ROS 2 Nodes, Topics, Services, and Actions
Learning Objectives
- Understand the fundamental concepts of ROS 2 architecture
- Learn how to create and manage ROS 2 nodes
- Master the use of topics for asynchronous communication
- Differentiate between services and actions for synchronous communication
Overview
The ROS 2 architecture is built around the concept of nodes, which are individual processes that perform computation. Nodes are designed to be modular, allowing for distributed computation across multiple devices. Communication between nodes happens through topics, services, and actions.
Nodes
A node is an executable that uses ROS 2 to communicate with other nodes. Nodes are the fundamental building blocks of a ROS 2 system. They are typically organized to perform specific tasks such as sensor data processing, actuator control, or planning.
Creating a Node
To create a node in ROS 2, you need to:
- Initialize the ROS 2 client library
- Create a node instance
- Add functionality to the node (publishers, subscribers, services, etc.)
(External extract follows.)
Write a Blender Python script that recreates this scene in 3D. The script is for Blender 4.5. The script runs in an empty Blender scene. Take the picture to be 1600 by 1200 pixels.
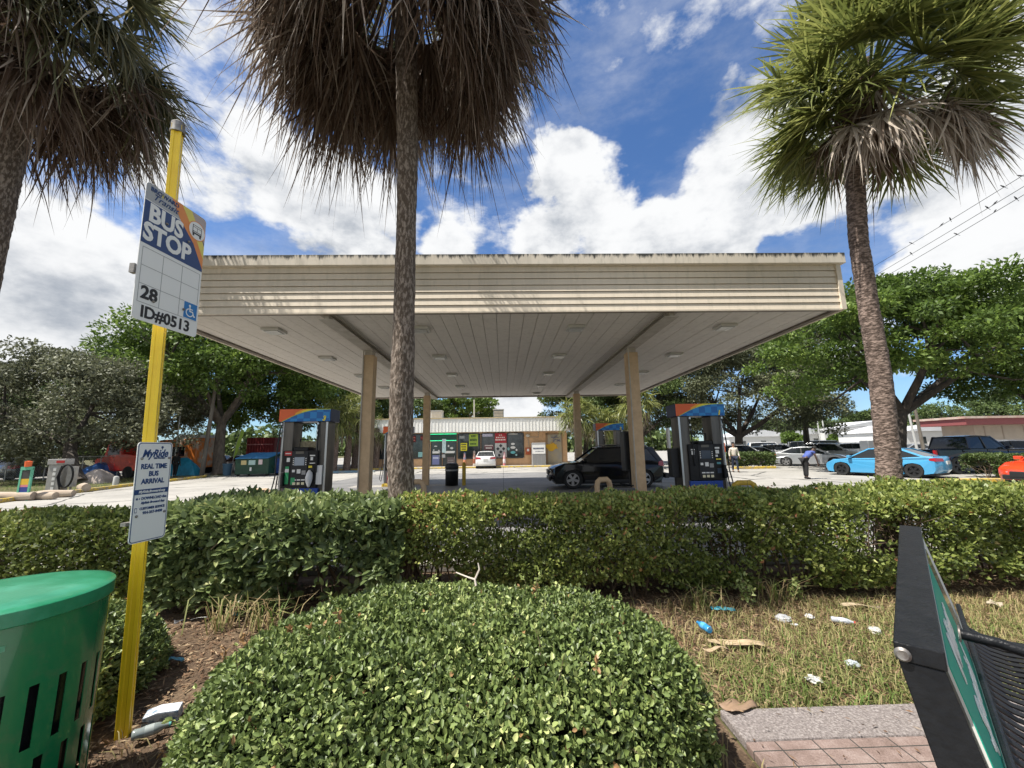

- Spin the node to process callbacks
- Shutdown the node
Topics and Publishers/Subscribers
Topics enable asynchronous communication between nodes using a publish/subscribe model. A publisher node sends messages to a topic, and subscriber nodes receive messages from that topic.
Characteristics of Topics:
- Asynchronous communication
- Many-to-many relationship (multiple publishers and subscribers)
- Data flow is unidirectional from publishers to subscribers
- Message types are strongly typed
Example Use Cases:
- Sensor data distribution
- Robot state broadcasting
- Log message collection
Services
Services provide synchronous request/response communication between nodes. A client sends a request to a service, and the service returns a response.
Characteristics of Services:
- Synchronous communication
- One-to-one relationship (one client, one service)
- Request/response pattern
- Blocking until response is received
Example Use Cases:
- Parameter configuration
- One-time data requests
- System activation/deactivation
Actions
Actions are for long-running tasks that require feedback during execution. They combine features of both topics and services.
Characteristics of Actions:
- Asynchronous communication
- Support for goals, feedback, and results
- Ability to cancel ongoing tasks
- Suitable for long-running operations
Example Use Cases:
- Navigation goals with progress feedback
- Complex manipulation tasks
- Calibration procedures
Communication Patterns Comparison
| Feature | Topics | Services | Actions |
|---|---|---|---|
| Communication Type | Asynchronous | Synchronous | Asynchronous |
| Data Flow | Unidirectional | Bidirectional | Bidirectional |
| Use Case | Continuous data | Request/response | Long-running tasks |
| Feedback | No | No | Yes |
Best Practices
- Node Design: Keep nodes focused on a single responsibility
- Topic Naming: Use descriptive, consistent naming conventions
- Message Types: Use appropriate message types for the data being transmitted
- Resource Management: Properly manage publishers, subscribers, and other resources
- Error Handling: Implement appropriate error handling and recovery mechanisms
Exercises
Exercise 1: Publisher Node Implementation
Create a publisher node that broadcasts a custom message to a topic:
- Define a custom message type with at least two fields
- Create a publisher that sends messages at 10Hz
- Include timestamp and sequence number in the message
- Verify the messages are being published correctly
Exercise 2: Subscriber Node Implementation
Create a subscriber node that processes incoming messages:
- Subscribe to the topic from Exercise 1
- Calculate and display statistics about received messages
- Implement message filtering based on certain criteria
- Log message arrival times for performance analysis
Exercise 3: Service Implementation
Implement a service that performs calculations:
- Create a service definition file with request and response fields
- Implement a service server that performs mathematical operations
- Create a service client that sends requests and displays results
- Handle error cases and timeouts appropriately
Exercise 4: Action Server Design
Design an action server for navigation:
- Define goal, feedback, and result message types
- Implement an action server that simulates navigation progress
- Create an action client that sends goals and monitors progress
- Add capability to cancel ongoing navigation tasks
Summary
This section covered the core communication mechanisms in ROS 2: nodes, topics, services, and actions. Understanding these concepts is crucial for developing distributed robotic applications. Each communication pattern serves specific purposes and choosing the right one is important for system design.